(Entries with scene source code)
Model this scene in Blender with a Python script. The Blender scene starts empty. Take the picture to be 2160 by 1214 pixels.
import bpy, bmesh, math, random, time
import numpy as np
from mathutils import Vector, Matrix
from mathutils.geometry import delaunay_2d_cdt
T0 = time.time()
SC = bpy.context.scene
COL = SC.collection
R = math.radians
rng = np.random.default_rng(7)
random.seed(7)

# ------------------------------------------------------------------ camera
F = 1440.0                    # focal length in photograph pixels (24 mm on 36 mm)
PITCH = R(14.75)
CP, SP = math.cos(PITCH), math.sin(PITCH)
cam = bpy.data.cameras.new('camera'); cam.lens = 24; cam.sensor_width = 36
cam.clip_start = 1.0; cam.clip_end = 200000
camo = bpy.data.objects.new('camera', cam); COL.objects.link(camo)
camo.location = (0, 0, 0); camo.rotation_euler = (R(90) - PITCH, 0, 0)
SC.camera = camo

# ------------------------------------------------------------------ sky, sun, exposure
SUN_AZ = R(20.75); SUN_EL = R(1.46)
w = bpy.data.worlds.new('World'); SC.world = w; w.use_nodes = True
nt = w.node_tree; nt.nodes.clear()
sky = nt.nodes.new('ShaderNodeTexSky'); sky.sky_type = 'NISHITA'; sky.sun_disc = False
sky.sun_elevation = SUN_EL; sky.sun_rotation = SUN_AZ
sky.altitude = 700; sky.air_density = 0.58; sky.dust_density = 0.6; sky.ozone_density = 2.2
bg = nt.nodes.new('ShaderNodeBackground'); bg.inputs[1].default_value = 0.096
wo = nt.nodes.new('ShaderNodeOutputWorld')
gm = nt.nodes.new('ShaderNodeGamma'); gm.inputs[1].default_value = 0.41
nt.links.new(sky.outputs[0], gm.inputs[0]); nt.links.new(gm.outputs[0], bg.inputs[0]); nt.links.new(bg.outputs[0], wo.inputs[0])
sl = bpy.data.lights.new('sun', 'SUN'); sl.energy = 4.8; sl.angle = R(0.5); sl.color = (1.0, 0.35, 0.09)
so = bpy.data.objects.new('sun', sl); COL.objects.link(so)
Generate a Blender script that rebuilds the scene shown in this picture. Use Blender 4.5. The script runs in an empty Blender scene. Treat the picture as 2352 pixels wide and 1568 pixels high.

[OBJECTIVE]:
Return each line of the data exactly as written above.

[OUTPUT FOR THIS EXERCISE]:
Model this scene in Blender with a Python script. The Blender scene starts empty. Take the picture to be 2160 by 1214 pixels.
import bpy, bmesh, math, random, time
import numpy as np
from mathutils import Vector, Matrix
from mathutils.geometry import delaunay_2d_cdt
T0 = time.time()
SC = bpy.context.scene
COL = SC.collection
R = math.radians
rng = np.random.default_rng(7)
random.seed(7)

# ------------------------------------------------------------------ camera
F = 1440.0                    # focal length in photograph pixels (24 mm on 36 mm)
PITCH = R(14.75)
CP, SP = math.cos(PITCH), math.sin(PITCH)
cam = bpy.data.cameras.new('camera'); cam.lens = 24; cam.sensor_width = 36
cam.clip_start = 1.0; cam.clip_end = 200000
camo = bpy.data.objects.new('camera', cam); COL.objects.link(camo)
camo.location = (0, 0, 0); camo.rotation_euler = (R(90) - PITCH, 0, 0)
SC.camera = camo

# ------------------------------------------------------------------ sky, sun, exposure
SUN_AZ = R(20.75); SUN_EL = R(1.46)
w = bpy.data.worlds.new('World'); SC.world = w; w.use_nodes = True
nt = w.node_tree; nt.nodes.clear()
sky = nt.nodes.new('ShaderNodeTexSky'); sky.sky_type = 'NISHITA'; sky.sun_disc = False
sky.sun_elevation = SUN_EL; sky.sun_rotation = SUN_AZ
sky.altitude = 700; sky.air_density = 0.58; sky.dust_density = 0.6; sky.ozone_density = 2.2
bg = nt.nodes.new('ShaderNodeBackground'); bg.inputs[1].default_value = 0.096
wo = nt.nodes.new('ShaderNodeOutputWorld')
gm = nt.nodes.new('ShaderNodeGamma'); gm.inputs[1].default_value = 0.41
nt.links.new(sky.outputs[0], gm.inputs[0]); nt.links.new(gm.outputs[0], bg.inputs[0]); nt.links.new(bg.outputs[0], wo.inputs[0])
sl = bpy.data.lights.new('sun', 'SUN'); sl.energy = 4.8; sl.angle = R(0.5); sl.color = (1.0, 0.35, 0.09)
so = bpy.data.objects.new('sun', sl); COL.objects.link(so)
Generate a Blender script that rebuilds the scene shown in this picture. Use Blender 4.5. The script runs in an empty Blender scene. Treat the picture as 2352 pixels wide and 1568 pixels high.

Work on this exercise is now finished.